• WHAT YOU ARE ASKED TO DO: Everything from the first line of the data below through the line that contains "random.seed(7)" should be written out exactly, please, and nothing more; the pictures stay out.

• RAW DATA:
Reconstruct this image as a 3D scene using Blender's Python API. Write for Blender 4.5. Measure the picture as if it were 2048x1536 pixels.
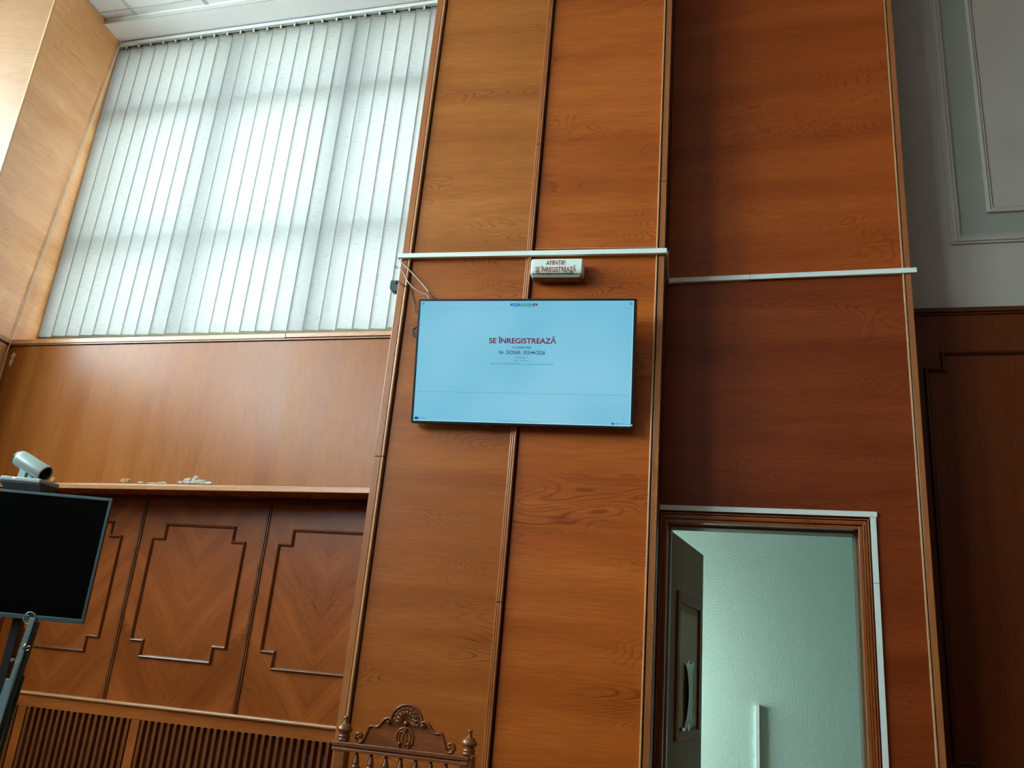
import bpy, bmesh, math, random
from mathutils import Vector, Matrix

for o in list(bpy.data.objects):
    bpy.data.objects.remove(o, do_unlink=True)
scn = bpy.context.scene
COL = scn.collection
R = math.radians
random.seed(7)

# ------------------------------------------------------------ camera
cam_d = bpy.data.cameras.new('camera')
cam_d.sensor_fit = 'HORIZONTAL'; cam_d.sensor_width = 36.0
cam_d.lens = 36.0 * 1692.63 / 2048.0
cam_d.clip_start = 0.05; cam_d.clip_end = 100
cam = bpy.data.objects.new('camera', cam_d); COL.objects.link(cam)
cr = Vector((0.97847297, 0.18851962, 0.08397018))
cu = Vector((-0.01793436, -0.32766802, 0.94462269))
cf = Vector((-0.20559426, 0.92579373, 0.31723332))
cam.matrix_world = Matrix(((cr.x, cu.x, -cf.x, 0), (cr.y, cu.y, -cf.y, 0), (cr.z, cu.z, -cf.z, 1.25), (0, 0, 0, 1)))
scn.camera = cam

# ------------------------------------------------------------ exposure and sky
scn.view_settings.view_transform = 'Standard'
scn.view_settings.look = 'None'
scn.view_settings.exposure = 0.0
scn.view_settings.gamma = 1.0
scn.view_settings.use_curve_mapping = False
SKY = 34.0
w = bpy.data.worlds.new('overcast_sky'); scn.world = w; w.use_nodes = True
nt = w.node_tree; nt.nodes.clear()
tc = nt.nodes.new('ShaderNodeTexCoord'); sp = nt.nodes.new('ShaderNodeSeparateXYZ')
rp = nt.nodes.new('ShaderNodeValToRGB'); bg = nt.nodes.new('ShaderNodeBackground'); wo = nt.nodes.new('ShaderNodeOutputWorld')
nt.links.new(tc.outputs['Generated'], sp.inputs[0]); nt.links.new(sp.outputs['Z'], rp.inputs[0])
rp.color_ramp.elements[0].position = 0.0; rp.color_ramp.elements[0].color = (0.56, 0.58, 0.56, 1)
rp.color_ramp.elements[1].position = 0.06; rp.color_ramp.elements[1].color = (0.84, 0.94, 0.99, 1)
nt.links.new(rp.outputs[0], bg.inputs[0]); bg.inputs[1].default_value = SKY
nt.links.new(bg.outputs[0], wo.inputs[0])

def portal(name, loc, direction, sx, sy):
    l = bpy.data.lights.new(name, 'AREA'); l.shape = 'RECTANGLE'; l.size = sx; l.size_y = sy
    o = bpy.data.objects.new(name, l); COL.objects.link(o); o.location = loc
    o.rotation_euler = Vector(direction).to_track_quat('-Z', 'Z').to_euler()
    l.cycles.is_portal = True
    return o

A = R(-3.9945)                      # the rear walls stand at a slight angle to the pillar
WL = Vector((-4.715, 4.795, 0)); DL = Vector((-0.15, 4.68, 0))
dB = Vector((math.cos(A), math.sin(A), 0)); nB = Vector((-math.sin(A), math.cos(A), 0))   # along the wall / away from the room
def wp(s, off, z): return WL + dB * s + nB * off + Vector((0, 0, z))
def dp(s, off, z): return DL + dB * s + nB * off + Vector((0, 0, z))

portal('window_daylight', wp(1.5, 0.62, 4.5), -nB, 3.0, 2.7)
LW = [(1.5, 4.05), (-1.6, 0.9), (-4.8, -2.3)]; LS = 3.75
for (y0, y1) in LW:
    portal('window_daylight', (-6.42, (y0 + y1) / 2, (LS + 5.9) / 2), (1, 0, 0), y1 - y0, 5.9 - LS)
portal('corridor_fill_light', dp(-0.98, 1.27, 1.15), dB, 0.6, 2.1)
cl_ = bpy.data.lights.new('corridor_fill_light', 'AREA'); cl_.shape = 'RECTANGLE'; cl_.size = 0.55; cl_.size_y = 2.0; cl_.energy = 205; cl_.color = (0.86, 0.97, 1.0)  # lamp added outside the corridor opening to brighten the green wall
co_ = bpy.data.objects.new('corridor_fill_light', cl_); COL.objects.link(co_); co_.location = dp(-1.05, 1.29, 1.1); co_.rotation_euler = dB.to_track_quat('-Z', 'Z').to_euler()

# ------------------------------------------------------------ node helpers
class NT:
    def __init__(s, name):
        s.m = bpy.data.materials.new(name); s.m.use_nodes = True
        s.t = s.m.node_tree; s.t.nodes.clear()
        s.out = s.n('ShaderNodeOutputMaterial')
    def n(s, typ, **kw):
        o = s.t.nodes.new(typ)
        for k, v in kw.items(): setattr(o, k, v)
        return o
    def l(s, a, b): s.t.links.new(a, b)
    def math(s, op, a, b=None, c=None):
        o = s.n('ShaderNodeMath', operation=op)
        for i, v in enumerate((a, b, c)):
            if v is None: continue
            if isinstance(v, (int, float)): o.inputs[i].default_value = v
            else: s.l(v, o.inputs[i])
        return o.outputs[0]
    def comb(s, x, y, z):
        o = s.n('ShaderNodeCombineXYZ')
        for i, v in enumerate((x, y, z)):
            if isinstance(v, (int, float)): o.inputs[i].default_value = v
            else: s.l(v, o.inputs[i])
        return o.outputs[0]
    def noise(s, vec, scale, detail=2, rough=0.5, dist=0.0):
        o = s.n('ShaderNodeTexNoise'); s.l(vec, o.inputs['Vector'])
        o.inputs['Scale'].default_value = scale; o.inputs['Detail'].default_value = detail
        o.inputs['Roughness'].default_value = rough; o.inputs['Distortion'].default_value = dist
        return o.outputs['Fac']
    def ramp(s, fac, stops):
        o = s.n('ShaderNodeValToRGB'); s.l(fac, o.inputs[0])
        e = o.color_ramp.elements
        while len(e) < len(stops): e.new(0.5)
        for i, (p, c) in enumerate(stops):
            e[i].position = p; e[i].color = (c[0], c[1], c[2], 1) if isinstance(c, tuple) else (c, c, c, 1)
        return o.outputs[0]
    def mul(s, a, b, fac=1.0):
        o = s.n('ShaderNodeMix', data_type='RGBA', blend_type='MULTIPLY'); o.inputs[0].default_value = fac
        s.l(a, o.inputs[6]); s.l(b, o.inputs[7]); return o.outputs[2]
    def bsdf(s, color, rough=0.5, metal=0.0, bump=None, bstr=0.2, bdist=0.001, coat=0.0, coat_r=0.1, spec=0.5):
        b = s.n('ShaderNodeBsdfPrincipled')
        if isinstance(color, tuple): b.inputs['Base Color'].default_value = (*color, 1)
        else: s.l(color, b.inputs['Base Color'])
        if isinstance(rough, float): b.inputs['Roughness'].default_value = rough
        else: s.l(rough, b.inputs['Roughness'])
        b.inputs['Metallic'].default_value = metal; b.inputs['Specular IOR Level'].default_value = spec
        b.inputs['Coat Weight'].default_value = coat; b.inputs['Coat Roughness'].default_value = coat_r
        if bump is not None:
            bn = s.n('ShaderNodeBump'); bn.inputs['Strength'].default_value = bstr; bn.inputs['Distance'].default_value = bdist
            s.l(bump, bn.inputs['Height']); s.l(bn.outputs[0], b.inputs['Normal'])
        s.l(b.outputs[0], s.out.inputs[0]); return b

def plain(name, col, rough=0.5, metal=0.0, speck=0.0, scale=60, **kw):
    t = NT(name); c = t.n('ShaderNodeTexCoord').outputs['Object']
    f = t.noise(c, scale, 3)
    k = t.ramp(f, [(0.3, tuple(v * (1 - speck) for v in col)), (0.7, tuple(min(1, v * (1 + speck)) for v in col))])
    t.bsdf(k, rough, metal, bump=f if kw.get('bstr') else None, **kw)
    return t.m

def wood(name, dark, mid, light, axis='x', off=0.0, rings=0.45, broad=1.0, rough=0.36, coat=0.12, cx=0.0, ringf=42.0, scl=1.0, spec=0.4):
    """veneer or solid wood: bands, cathedral lines and fine pores stretched along the grain"""
    t = NT(name); c = t.n('ShaderNodeTexCoord').outputs['Object']
    s = t.n('ShaderNodeSeparateXYZ'); t.l(c, s.inputs[0]); X, Y, Z = s.outputs
    if axis == 'x': g, a, b = X, Z, Y
    elif axis == 'y': g, a, b = Y, Z, X
    elif axis == 'z': g, a, b = Z, X, Y
    else:                                                   # book-matched diagonal about cx
        d = t.math('ABSOLUTE', t.math('SUBTRACT', X, cx))
        g = t.math('ADD', t.math('MULTIPLY', d, 0.62), t.math('MULTIPLY', Z, 0.78))
        a = t.math('SUBTRACT', t.math('MULTIPLY', d, 0.78), t.math('MULTIPLY', Z, 0.62)); b = Y
    a = t.math('ADD', a, off); b = t.math('ADD', b, off * 1.7)
    v1 = t.comb(t.math('MULTIPLY', g, 0.35 * scl), t.math('MULTIPLY', a, 4.2 * scl), t.math('MULTIPLY', b, 4.2 * scl))
    n1 = t.noise(v1, 1.3, 4, 0.55, 0.12)
    v2 = t.comb(t.math('MULTIPLY', g, 1.5 * scl), t.math('MULTIPLY', a, 5.0 * scl), t.math('MULTIPLY', b, 5.0 * scl))
    n2 = t.noise(v2, 0.8, 1.5, 0.45, 0.2)
    ring = t.math('PINGPONG', t.math('MULTIPLY', n2, ringf), 0.5)
    ringm = t.ramp(ring, [(0.02, 0.0), (0.22, 1.0)])
    patch = t.noise(t.comb(t.math('MULTIPLY', g, 0.8), t.math('MULTIPLY', a, 2.6), b), 1.3, 1)
    pm = t.ramp(patch, [(0.50, 0.0), (0.66, 1.0)])
    v3 = t.comb(t.math('MULTIPLY', g, 7.0), t.math('MULTIPLY', a, 170.0), t.math('MULTIPLY', b, 170.0))
    n3 = t.noise(v3, 1.0, 2)
    base = t.ramp(n1, [(0.5 - 0.26 / broad, dark), (0.5, mid), (0.5 + 0.24 / broad, light)])
    rk = t.math('MULTIPLY', t.math('SUBTRACT', 1.0, ringm), t.math('MULTIPLY', pm, rings * 0.8))
    rk = t.math('SUBTRACT', 1.0, rk)
    fk = t.ramp(n3, [(0.3, 0.80), (0.65, 1.06)])
    col = t.mul(base, fk)
    rgb = t.n('ShaderNodeCombineColor')
    t.l(rk, rgb.inputs[0]); t.l(t.math('POWER', rk, 1.3), rgb.inputs[1]); t.l(t.math('POWER', rk, 1.5), rgb.inputs[2])
    col = t.mul(col, rgb.outputs[0])
    rv = t.ramp(n1, [(0.3, rough - 0.03), (0.7, rough + 0.04)])
    t.bsdf(col, rv, bump=n3, bstr=0.12, bdist=0.0006, coat=coat, coat_r=0.22, spec=spec)
    return t.m

M = {}
def shades(r, g, b, lo=0.74, hi=1.22): return tuple(v * q for v, q in zip((r, g, b), (lo, lo * 0.9, lo * 0.8))), (r, g, b), tuple(v * q for v, q in zip((r, g, b), (hi, hi * 1.12, hi * 1.3)))
for k, base, off, rg in (('pillar_a', (0.36, 0.118, 0.020), 0.0, 0.4), ('pillar_b', (0.38, 0.092, 0.011), 3.3, 0.35), ('pillar_c', (0.32, 0.083, 0.008), 7.1, 0.5), ('pillar_d', (0.385, 0.088, 0.008), 9.4, 0.5),  # pillar_a has the left panel's yellowish sheen mixed into its colour
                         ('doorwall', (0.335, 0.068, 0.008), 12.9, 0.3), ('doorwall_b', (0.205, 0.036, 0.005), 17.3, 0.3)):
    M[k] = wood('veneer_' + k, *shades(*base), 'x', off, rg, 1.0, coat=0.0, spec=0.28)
M['apron'] = wood('veneer_apron', *shades(0.315, 0.095, 0.013, 0.85, 1.12), 'z', 1.2, 0.12, 0.9, rough=0.27, coat=0.0, spec=0.23)
M['reveal'] = wood('veneer_reveal', *shades(0.66, 0.30, 0.10, 0.88, 1.12), 'y', 4.2, 0.2, 1.0, rough=0.40, coat=0.15, spec=0.7)
M['column'] = wood('veneer_column', *shades(0.235, 0.122, 0.050, 0.95, 1.04), 'x', 8.2, 0.12, 1.0, rough=0.45, coat=0.0)
M['trimz'] = wood('moulding_upright', (0.24, 0.075, 0.018), (0.34, 0.115, 0.03), (0.42, 0.155, 0.045), 'z', 5.0, 0.25, 1.0, rough=0.3, coat=0.4)
M['trimx'] = wood('moulding_level', (0.36, 0.145, 0.045), (0.47, 0.20, 0.068), (0.55, 0.26, 0.09), 'x', 6.0, 0.2, 1.0, rough=0.3, coat=0.4)
M['trimpale'] = wood('moulding_pale', (0.42, 0.21, 0.085), (0.52, 0.27, 0.115), (0.6, 0.33, 0.15), 'x', 2.0, 0.2, 1.0, rough=0.32, coat=0.3)
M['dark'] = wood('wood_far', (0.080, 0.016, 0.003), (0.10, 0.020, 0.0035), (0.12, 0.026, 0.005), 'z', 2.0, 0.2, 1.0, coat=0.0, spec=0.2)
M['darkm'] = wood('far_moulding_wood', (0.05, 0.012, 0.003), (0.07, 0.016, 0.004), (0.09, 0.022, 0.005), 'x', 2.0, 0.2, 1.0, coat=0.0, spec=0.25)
M['mould'] = wood('panel_moulding_wood', (0.10, 0.028, 0.008), (0.15, 0.043, 0.012), (0.2, 0.06, 0.017), 'x', 2.5, 0.2, 1.0, rough=0.3, coat=0.22)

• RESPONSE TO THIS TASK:
Reconstruct this image as a 3D scene using Blender's Python API. Write for Blender 4.5. Measure the picture as if it were 2048x1536 pixels.
import bpy, bmesh, math, random
from mathutils import Vector, Matrix

for o in list(bpy.data.objects):
    bpy.data.objects.remove(o, do_unlink=True)
scn = bpy.context.scene
COL = scn.collection
R = math.radians
random.seed(7)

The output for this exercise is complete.